Difficulties with scientific method in empirical SEO
SEO is not smoke and mirrors or a black art, as some SEO companies might have you believe. Far from it, SEO is the application of best practice, taking advantages of fixed logical rules and algorithms to achieve best-value results for effort. The problem for SEO strategists is that these logical rules are not public knowledge, and more so that they differ for diferent search engines.
The headline to this article refers to “empirical SEO” which is a term I have coined for the process of determining best practice using what is refered to as the scientific method – i.e. experimenting and using the resulting evidence to postulate the rules by which best practice SEO should be governed.
In the SEO community, there are as many opinions about best practice as there are strategists to implement them. Some of these opinions are speculative – protagonists assume a certain set of actions, sometimes despite the best evidence. Other opinions are philosophical – protagonists postulate how search engines might react; they try to think like a search engine and guess how a search engine will react to different practice. A third group (and by far the biggest, it often seems) are the sheep, that blindly follow whatever the current popular trend topic of supposed best practice might be despite any evidence for or against.
However, probably the smallest group, distinct from most of those above are the empirical SEO strategists. Empirical SEO is the method of theorising how a search engine might work, and then seeking to test the theory to seek to ‘prove’ or rebutt the theory.
For example, an empirical SEO strategist might try to determine the ideal keyword density for a web page by creating almost identical web pages with differing content, and collating the respective search results for each page.
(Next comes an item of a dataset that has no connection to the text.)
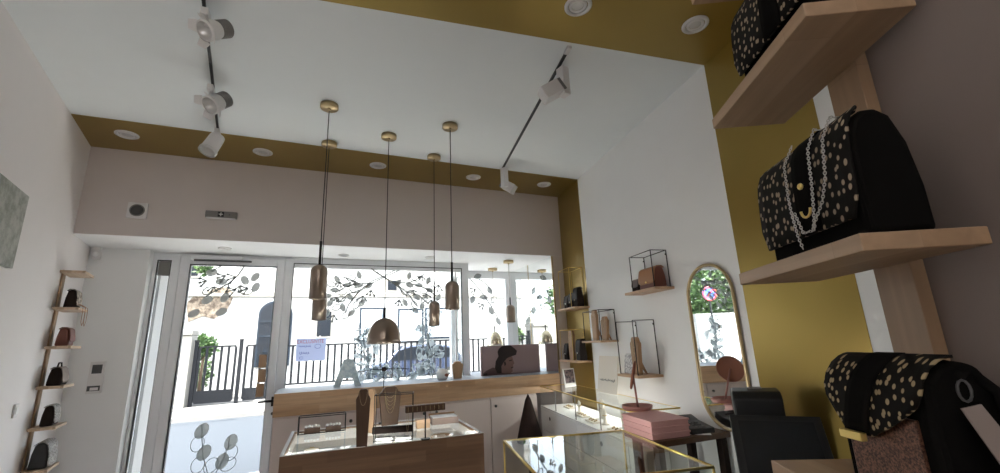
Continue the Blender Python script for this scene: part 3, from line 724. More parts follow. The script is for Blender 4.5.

However, the unique circumstances prescribed by Google can make empiricism within SEO a difficult methodology – ‘almost identical’ web pages really can’t compete fairly in Google’s index. For one thing, if the content is too similar, all but one pages are likely to incur some kind of duplicate content penalty. If the web pages are on the same doamin, there is the likelihood that Google will group pages into canonical equivalents, prioritising one over the others. If the pages are on different domains, other aspects can affect performance – domain age, keywords in domain, and so on.
Additionally, the empirical SEO has no real control over inbound links for the test pages. It only takes one (well meaning or otherwise) third party to link to one of the test pages to skew the results (or at least invalidate any conclusions that could be drawn).
Unlike most branches of science, empirical SEO never has “laboratory conditions.” Google can not be “isolated” in a lab and experimented on without any outside factors.
Therefore, it is important for the empirical SEO strategist to design experiments in such a way that it is still possible to draw conclusions, however broad brush they might be. The proof is in repeating the method and seeing similar evidence of success over and over again, not in finding exact results in one fixed experiment.
This is precisely the method by which the Theory of Evolution has been proven over the years. Most creationists will tell you “Evolution is just a theory,” which is the argument most quoted by the lobby in America (and growing in Northern Ireland, unfortunately) to teach creationism side by side with evolution in science classes in schools. However, Evolution is no longer just a theory. The methods of experiments can repeated over and over again, with the same results each time, building an overwhelming catalogue of evidence. Creationism is just a story with no evidence – like many of the SEO opinions espoused by the speculative SEO strategists!